Directions for this task -> Copy the data that follows, character for character, minus the pictures.
--- start of Data lines ---
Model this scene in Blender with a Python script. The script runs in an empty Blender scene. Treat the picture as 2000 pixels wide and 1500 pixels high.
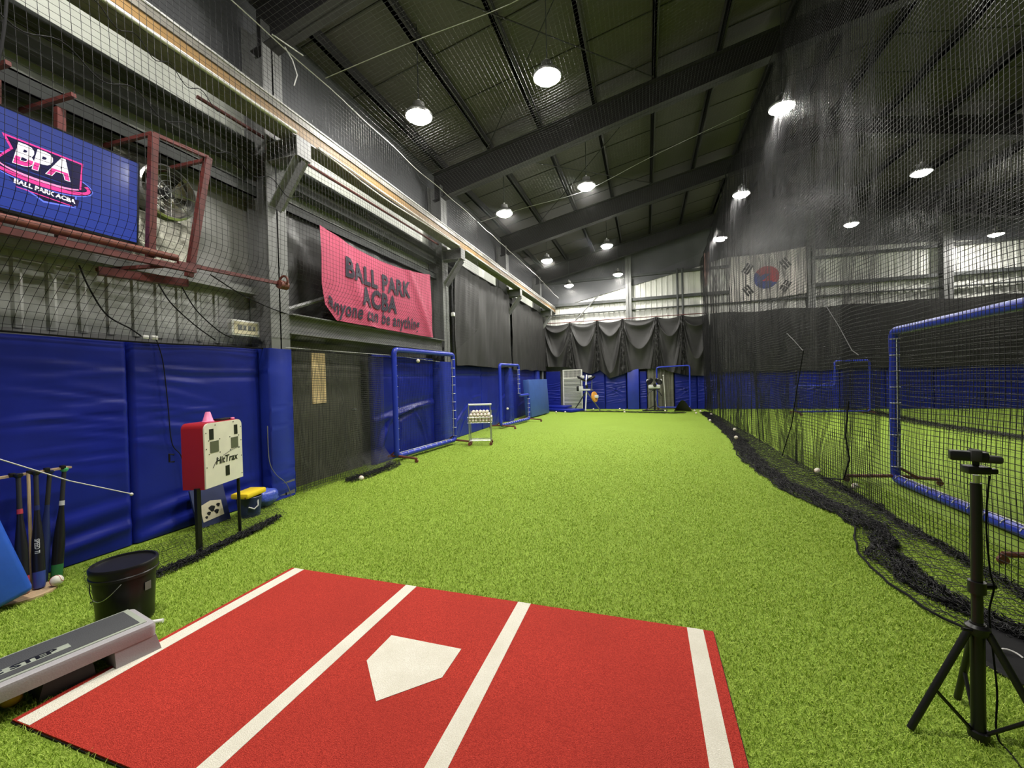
import bpy, bmesh, math, random
import numpy as np
from mathutils import Vector, Matrix

R = math.radians
rnd = random.Random(7)
RS = np.random.RandomState(11)
SC = bpy.context.scene
COL = SC.collection

# ------------------------------------------------------------------ camera, world, exposure
F_PX, CAM_H = 803.9, 1.446
YAW, PITCH, ROLL = 0.3155, -0.0131, -0.0252
cam_d = bpy.data.cameras.new('camera')
cam_d.sensor_fit = 'HORIZONTAL'
cam_d.sensor_width = 36.0
cam_d.lens = 36.0 * F_PX / 2000.0
cam_d.clip_start, cam_d.clip_end = 0.05, 200
cam = bpy.data.objects.new('camera', cam_d)
COL.objects.link(cam)
cs, sn = math.cos(YAW), math.sin(YAW)
right = Vector((cs, sn, 0)); fwd = Vector((-sn, cs, 0)); up = Vector((0, 0, 1))
fw = fwd * math.cos(PITCH) + up * math.sin(PITCH)
u2 = -fwd * math.sin(PITCH) + up * math.cos(PITCH)
cr, sr = math.cos(ROLL), math.sin(ROLL)
r3 = right * cr + u2 * sr
u3 = u2 * cr - right * sr
M = Matrix((r3, u3, -fw)).transposed().to_4x4()
M.translation = (0, 0, CAM_H)
cam.matrix_world = M
SC.camera = cam

w = bpy.data.worlds.new('world'); SC.world = w
w.use_nodes = True
w.node_tree.nodes['Background'].inputs[0].default_value = (0.5, 0.55, 0.6, 1)
w.node_tree.nodes['Background'].inputs[1].default_value = 0.05

SC.view_settings.view_transform = 'Standard'
SC.view_settings.look = 'None'
SC.view_settings.gamma = 1
SC.view_settings.use_curve_mapping = False
SC.view_settings.exposure = 0.0
SC.cycles.max_bounces = 8
SC.cycles.diffuse_bounces = 5
SC.cycles.sample_clamp_indirect = 6.0

LAMP_STRENGTH = 440.0

# ------------------------------------------------------------------ materials
def lin(c):
    if isinstance(c, str):
        c = c.lstrip('#')
        c = [int(c[i:i + 2], 16) / 255 for i in (0, 2, 4)]
        c = [x / 12.92 if x <= .04045 else ((x + .055) / 1.055) ** 2.4 for x in c]
    return tuple(c)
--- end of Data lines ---
Reply to the task ->
Model this scene in Blender with a Python script. The script runs in an empty Blender scene. Treat the picture as 2000 pixels wide and 1500 pixels high.
import bpy, bmesh, math, random
import numpy as np
from mathutils import Vector, Matrix

R = math.radians
rnd = random.Random(7)
RS = np.random.RandomState(11)
SC = bpy.context.scene
COL = SC.collection

# ------------------------------------------------------------------ camera, world, exposure
F_PX, CAM_H = 803.9, 1.446
YAW, PITCH, ROLL = 0.3155, -0.0131, -0.0252
cam_d = bpy.data.cameras.new('camera')
cam_d.sensor_fit = 'HORIZONTAL'
cam_d.sensor_width = 36.0
cam_d.lens = 36.0 * F_PX / 2000.0
cam_d.clip_start, cam_d.clip_end = 0.05, 200
cam = bpy.data.objects.new('camera', cam_d)
COL.objects.link(cam)
cs, sn = math.cos(YAW), math.sin(YAW)
right = Vector((cs, sn, 0)); fwd = Vector((-sn, cs, 0)); up = Vector((0, 0, 1))
fw = fwd * math.cos(PITCH) + up * math.sin(PITCH)
u2 = -fwd * math.sin(PITCH) + up * math.cos(PITCH)
cr, sr = math.cos(ROLL), math.sin(ROLL)
r3 = right * cr + u2 * sr
u3 = u2 * cr - right * sr
M = Matrix((r3, u3, -fw)).transposed().to_4x4()
M.translation = (0, 0, CAM_H)
cam.matrix_world = M
SC.camera = cam

w = bpy.data.worlds.new('world'); SC.world = w
w.use_nodes = True
w.node_tree.nodes['Background'].inputs[0].default_value = (0.5, 0.55, 0.6, 1)
w.node_tree.nodes['Background'].inputs[1].default_value = 0.05

SC.view_settings.view_transform = 'Standard'
SC.view_settings.look = 'None'
SC.view_settings.gamma = 1
SC.view_settings.use_curve_mapping = False
SC.view_settings.exposure = 0.0
SC.cycles.max_bounces = 8
SC.cycles.diffuse_bounces = 5
SC.cycles.sample_clamp_indirect = 6.0

LAMP_STRENGTH = 440.0

# ------------------------------------------------------------------ materials
def lin(c):
    if isinstance(c, str):
        c = c.lstrip('#')
        c = [int(c[i:i + 2], 16) / 255 for i in (0, 2, 4)]
        c = [x / 12.92 if x <= .04045 else ((x + .055) / 1.055) ** 2.4 for x in c]
    return tuple(c)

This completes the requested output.